Me: Throw it back. It’s too small.
Him: Ma’am, this is your child.
Me: Fine. Use him as bait.
TRUTHFUL TUESDAY:
When my son was 7 he pissed me off so badly I pressed all the elevator buttons knowing every new rider would blame him.
I hate him I hate him I hate him I hate him I hate him I hate him I hate him I hate him I hate him I hate him
GOD, I hope he calls me.
Friendship Test:
1) Is it OK if we never speak?
2) Do you have a healthy and completely rational fear of octopi?
3) Can I borrow $800
count to ten before showing someone that “funny” video
I was gonna make a run for the border, but I remembered I’m in Canada so nah
Apparently my kids think, “Be quiet for a half hour so I can take a nap,” actually means, “Host a rave in the hallway.”
Boss: You’re fired
Me: No YOU’RE fired
Boss: No
Me: Yeah
Boss: *starts sweating*
The year is 2073. My wife and I rest in side by side burial plots.

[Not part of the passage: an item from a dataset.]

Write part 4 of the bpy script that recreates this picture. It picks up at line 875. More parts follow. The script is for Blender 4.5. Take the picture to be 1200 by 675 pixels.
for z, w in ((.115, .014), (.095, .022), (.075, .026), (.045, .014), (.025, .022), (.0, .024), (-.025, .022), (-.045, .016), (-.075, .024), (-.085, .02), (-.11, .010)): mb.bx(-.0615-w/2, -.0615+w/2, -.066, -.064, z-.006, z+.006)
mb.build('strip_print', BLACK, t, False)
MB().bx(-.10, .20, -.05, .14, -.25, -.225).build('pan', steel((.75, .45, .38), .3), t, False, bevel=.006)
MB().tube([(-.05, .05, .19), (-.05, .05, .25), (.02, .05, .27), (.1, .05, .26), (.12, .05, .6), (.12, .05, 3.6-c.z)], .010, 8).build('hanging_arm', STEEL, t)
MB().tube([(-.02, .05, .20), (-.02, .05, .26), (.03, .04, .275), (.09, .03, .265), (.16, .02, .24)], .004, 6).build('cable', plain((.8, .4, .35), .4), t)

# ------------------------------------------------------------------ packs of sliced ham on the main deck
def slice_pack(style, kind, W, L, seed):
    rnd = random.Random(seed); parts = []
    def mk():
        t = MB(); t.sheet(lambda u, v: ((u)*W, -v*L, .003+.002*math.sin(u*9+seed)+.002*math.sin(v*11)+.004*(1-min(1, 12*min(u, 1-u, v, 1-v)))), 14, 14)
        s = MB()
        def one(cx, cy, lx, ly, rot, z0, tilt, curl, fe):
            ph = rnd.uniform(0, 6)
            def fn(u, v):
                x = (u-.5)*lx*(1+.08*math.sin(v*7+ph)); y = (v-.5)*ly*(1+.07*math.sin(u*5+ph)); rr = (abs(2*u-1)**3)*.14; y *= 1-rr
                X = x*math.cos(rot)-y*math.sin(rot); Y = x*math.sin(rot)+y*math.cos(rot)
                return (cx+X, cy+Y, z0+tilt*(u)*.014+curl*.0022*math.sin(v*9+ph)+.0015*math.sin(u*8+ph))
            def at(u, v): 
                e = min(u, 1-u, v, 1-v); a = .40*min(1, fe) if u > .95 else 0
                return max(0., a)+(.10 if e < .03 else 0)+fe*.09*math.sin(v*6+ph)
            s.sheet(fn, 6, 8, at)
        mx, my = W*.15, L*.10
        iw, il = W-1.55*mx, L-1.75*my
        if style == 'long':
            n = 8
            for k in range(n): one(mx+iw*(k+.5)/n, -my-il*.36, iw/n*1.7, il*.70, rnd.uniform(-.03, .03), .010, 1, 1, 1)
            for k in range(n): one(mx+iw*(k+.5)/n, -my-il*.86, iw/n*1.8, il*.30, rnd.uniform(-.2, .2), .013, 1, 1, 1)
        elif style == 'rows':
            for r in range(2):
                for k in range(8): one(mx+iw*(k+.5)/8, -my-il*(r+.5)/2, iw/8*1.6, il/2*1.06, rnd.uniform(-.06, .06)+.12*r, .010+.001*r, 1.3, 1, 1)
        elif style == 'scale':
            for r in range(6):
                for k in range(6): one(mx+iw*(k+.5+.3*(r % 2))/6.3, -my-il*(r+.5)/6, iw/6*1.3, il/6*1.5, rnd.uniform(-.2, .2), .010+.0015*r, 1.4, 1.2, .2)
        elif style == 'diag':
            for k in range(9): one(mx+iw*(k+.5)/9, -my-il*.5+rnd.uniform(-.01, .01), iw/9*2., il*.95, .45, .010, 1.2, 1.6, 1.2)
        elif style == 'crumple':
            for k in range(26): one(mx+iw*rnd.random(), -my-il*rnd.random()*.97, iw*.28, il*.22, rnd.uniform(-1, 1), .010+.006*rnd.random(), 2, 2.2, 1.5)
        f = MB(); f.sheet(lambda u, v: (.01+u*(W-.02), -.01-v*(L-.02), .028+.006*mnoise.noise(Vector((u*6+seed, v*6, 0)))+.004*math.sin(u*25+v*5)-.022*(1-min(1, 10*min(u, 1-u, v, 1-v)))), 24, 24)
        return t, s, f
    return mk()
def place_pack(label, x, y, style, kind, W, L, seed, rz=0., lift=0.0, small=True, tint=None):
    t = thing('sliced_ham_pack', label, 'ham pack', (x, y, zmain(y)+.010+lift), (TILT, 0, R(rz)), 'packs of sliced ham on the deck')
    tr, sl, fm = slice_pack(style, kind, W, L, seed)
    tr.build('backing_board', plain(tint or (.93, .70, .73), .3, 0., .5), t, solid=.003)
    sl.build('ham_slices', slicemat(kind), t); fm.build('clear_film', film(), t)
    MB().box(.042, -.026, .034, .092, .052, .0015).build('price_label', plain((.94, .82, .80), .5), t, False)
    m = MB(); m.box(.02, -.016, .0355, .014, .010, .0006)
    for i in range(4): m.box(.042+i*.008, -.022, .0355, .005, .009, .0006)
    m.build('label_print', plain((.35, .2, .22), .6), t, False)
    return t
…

Waking up in the middle of the night our 57yo son, for reasons beyond his understanding, digs a horizontal hole between us and gets in.
His head near his mother and his feet kicking my corpse, he sleeps.
doctor: what seems to be the problem
me: it seems like u should be telling me
A friend cut me from their family Christmas card mailing list, do I send a thank you card or…
[God creating Neil deGrasse Tyson]
Neil deGrasse Tyson: actually that’s not how it happened
“Thanks for turning me into an expression of contempt. Sorry about making delicious nourishment so damned accessible.”
-Low-hanging fruit
toothpaste ads are like do you want your teeth to look so good it makes your friends feel like shit? and ppl be like hell yeah i do
My husband said let’s cuddle, so he took one dog and I took the other two, and we cuddled.
Thanks for keeping your Instagram account private. I’d hate for those pictures of your lunch to fall into the wrong hands.
the process of buying a podcast mic in america needs to be made as or more difficult than buying a gun
Shout out to the young woman in Tesco who, when asked for ID, yelled “oh my god, do I really look that young?!” and then it turned out she was 17.